At first glance, I think that the gravity information can't escape from inside the event horizon, just like light can't. That means that the event horizon describes a frozen version of the mass inside it, not a current "live" version.
And that seems to work, if you think about gravity waves. There aren't any changes to the gravitational field coming out from inside the event horizon. But it doesn't work so well if you think about gravitons. "There aren't any gravitons coming out" should be equivalent to "flat worldlines", which is very much not true just outside the event horizon.
It also doesn't seem to work for a situation like a black hole merger. The spacetime outside the event horizon is this frozen snapshot, but it can still do this spiral around this other black hole? That doesn't seem to make a ton of sense.
So I'm not sure my answer is very good. But it's a fascinating question. If anyone has a real answer, I'd love to hear it.
Remember that this applies everything where r≤1. As far as “flat” worldlines I think you might be thinking of a geodesic approaching r=1 in terms of a null geodesic, which isn’t necessarily true unless we’re dealing with a photon or graviton. Regions I,II of the Classic Kruskal-Szekeres extension illustrates this pretty clearly.
https://en.m.wikipedia.org/wiki/Kruskal–Szekeres_coordinates...

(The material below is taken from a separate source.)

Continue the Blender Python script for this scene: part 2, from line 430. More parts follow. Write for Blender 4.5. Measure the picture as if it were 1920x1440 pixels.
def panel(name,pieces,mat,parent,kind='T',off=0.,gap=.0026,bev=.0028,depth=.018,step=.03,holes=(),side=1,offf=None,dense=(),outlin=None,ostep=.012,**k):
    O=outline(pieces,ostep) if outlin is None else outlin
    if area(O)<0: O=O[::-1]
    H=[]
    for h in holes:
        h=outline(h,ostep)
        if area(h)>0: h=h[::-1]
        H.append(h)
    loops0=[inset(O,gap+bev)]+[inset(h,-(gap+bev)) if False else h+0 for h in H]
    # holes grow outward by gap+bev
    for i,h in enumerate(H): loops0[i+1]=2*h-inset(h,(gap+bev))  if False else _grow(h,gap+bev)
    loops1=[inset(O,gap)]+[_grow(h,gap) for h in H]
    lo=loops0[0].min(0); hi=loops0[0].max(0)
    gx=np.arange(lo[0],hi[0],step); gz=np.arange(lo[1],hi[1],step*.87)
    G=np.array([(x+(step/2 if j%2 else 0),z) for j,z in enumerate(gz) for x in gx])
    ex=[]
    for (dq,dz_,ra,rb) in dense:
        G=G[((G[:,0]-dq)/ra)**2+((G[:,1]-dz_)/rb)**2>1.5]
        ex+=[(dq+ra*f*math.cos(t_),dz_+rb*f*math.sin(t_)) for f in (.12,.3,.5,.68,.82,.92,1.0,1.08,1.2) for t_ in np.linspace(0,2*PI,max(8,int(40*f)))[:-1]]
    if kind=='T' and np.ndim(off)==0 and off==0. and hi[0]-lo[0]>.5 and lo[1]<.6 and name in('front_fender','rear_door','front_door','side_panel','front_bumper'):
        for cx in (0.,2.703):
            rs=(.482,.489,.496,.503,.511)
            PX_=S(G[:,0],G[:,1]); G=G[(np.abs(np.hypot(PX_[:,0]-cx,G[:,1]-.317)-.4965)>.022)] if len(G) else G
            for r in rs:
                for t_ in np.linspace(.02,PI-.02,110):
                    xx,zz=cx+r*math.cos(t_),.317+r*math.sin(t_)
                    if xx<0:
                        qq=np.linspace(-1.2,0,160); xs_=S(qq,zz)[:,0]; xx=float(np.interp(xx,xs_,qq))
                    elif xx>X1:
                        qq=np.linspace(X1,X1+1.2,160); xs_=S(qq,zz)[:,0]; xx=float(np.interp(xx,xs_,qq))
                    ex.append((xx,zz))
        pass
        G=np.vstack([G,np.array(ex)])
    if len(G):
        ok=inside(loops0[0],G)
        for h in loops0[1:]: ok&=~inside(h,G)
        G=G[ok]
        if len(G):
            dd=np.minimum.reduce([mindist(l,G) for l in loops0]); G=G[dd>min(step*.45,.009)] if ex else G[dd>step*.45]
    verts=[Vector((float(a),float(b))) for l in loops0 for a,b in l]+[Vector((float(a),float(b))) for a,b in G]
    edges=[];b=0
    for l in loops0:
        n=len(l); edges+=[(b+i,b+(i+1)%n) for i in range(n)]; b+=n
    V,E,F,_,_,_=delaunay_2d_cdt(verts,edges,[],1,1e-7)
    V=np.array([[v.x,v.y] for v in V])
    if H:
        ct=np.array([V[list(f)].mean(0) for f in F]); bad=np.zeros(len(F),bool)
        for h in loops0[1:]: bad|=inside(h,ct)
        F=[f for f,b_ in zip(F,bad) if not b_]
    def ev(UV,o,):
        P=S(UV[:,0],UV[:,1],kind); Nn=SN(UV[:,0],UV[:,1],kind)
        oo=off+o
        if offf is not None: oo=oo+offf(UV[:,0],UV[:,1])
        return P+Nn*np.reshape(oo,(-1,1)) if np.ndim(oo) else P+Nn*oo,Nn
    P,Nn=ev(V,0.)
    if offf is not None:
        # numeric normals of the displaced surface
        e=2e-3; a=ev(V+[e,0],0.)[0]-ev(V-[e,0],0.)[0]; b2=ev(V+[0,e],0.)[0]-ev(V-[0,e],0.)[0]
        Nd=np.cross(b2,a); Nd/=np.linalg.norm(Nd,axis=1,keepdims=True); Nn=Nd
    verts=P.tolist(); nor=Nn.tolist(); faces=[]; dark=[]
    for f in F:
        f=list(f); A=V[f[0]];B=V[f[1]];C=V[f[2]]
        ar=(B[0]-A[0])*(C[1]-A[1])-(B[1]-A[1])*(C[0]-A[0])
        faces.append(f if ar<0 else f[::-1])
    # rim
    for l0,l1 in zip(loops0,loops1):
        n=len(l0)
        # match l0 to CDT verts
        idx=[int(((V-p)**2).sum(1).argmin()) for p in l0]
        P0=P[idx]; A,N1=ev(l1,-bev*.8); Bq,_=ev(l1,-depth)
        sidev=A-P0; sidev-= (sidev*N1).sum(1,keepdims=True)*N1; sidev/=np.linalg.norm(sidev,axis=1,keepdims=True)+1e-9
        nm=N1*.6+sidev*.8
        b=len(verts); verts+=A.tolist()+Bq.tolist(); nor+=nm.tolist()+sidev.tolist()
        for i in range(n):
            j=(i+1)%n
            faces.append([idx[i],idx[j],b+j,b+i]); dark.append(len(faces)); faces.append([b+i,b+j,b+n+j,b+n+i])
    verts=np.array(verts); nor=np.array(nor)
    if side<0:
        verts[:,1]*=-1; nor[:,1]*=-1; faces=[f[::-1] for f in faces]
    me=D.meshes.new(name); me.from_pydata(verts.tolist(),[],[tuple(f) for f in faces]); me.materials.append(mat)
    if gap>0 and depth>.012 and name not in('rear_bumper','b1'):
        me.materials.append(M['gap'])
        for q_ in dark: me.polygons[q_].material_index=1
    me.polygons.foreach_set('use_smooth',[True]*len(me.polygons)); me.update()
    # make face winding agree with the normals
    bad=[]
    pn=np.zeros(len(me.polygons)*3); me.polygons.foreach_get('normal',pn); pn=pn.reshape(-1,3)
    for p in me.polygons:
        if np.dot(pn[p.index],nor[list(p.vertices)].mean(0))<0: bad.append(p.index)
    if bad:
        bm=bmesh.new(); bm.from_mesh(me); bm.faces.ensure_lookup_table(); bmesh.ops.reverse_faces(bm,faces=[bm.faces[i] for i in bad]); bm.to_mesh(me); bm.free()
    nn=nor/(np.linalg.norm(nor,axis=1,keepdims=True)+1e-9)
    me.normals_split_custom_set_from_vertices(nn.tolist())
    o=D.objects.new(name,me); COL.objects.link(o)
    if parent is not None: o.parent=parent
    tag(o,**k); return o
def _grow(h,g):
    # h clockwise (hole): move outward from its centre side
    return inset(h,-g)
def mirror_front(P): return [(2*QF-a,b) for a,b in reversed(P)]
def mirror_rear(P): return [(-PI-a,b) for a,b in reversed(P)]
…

The total mass of the black hole (and all other information possible about it) can be described in terms of the boundary at r=1, so there’s no problem with mergers or accretion. To answer Wallace’s original question, we see no information escaping the black hole. What we’re seeing is sort of like shining a light on an absence of information, and observing the shadow cast. That’s not quite right, but it’s close.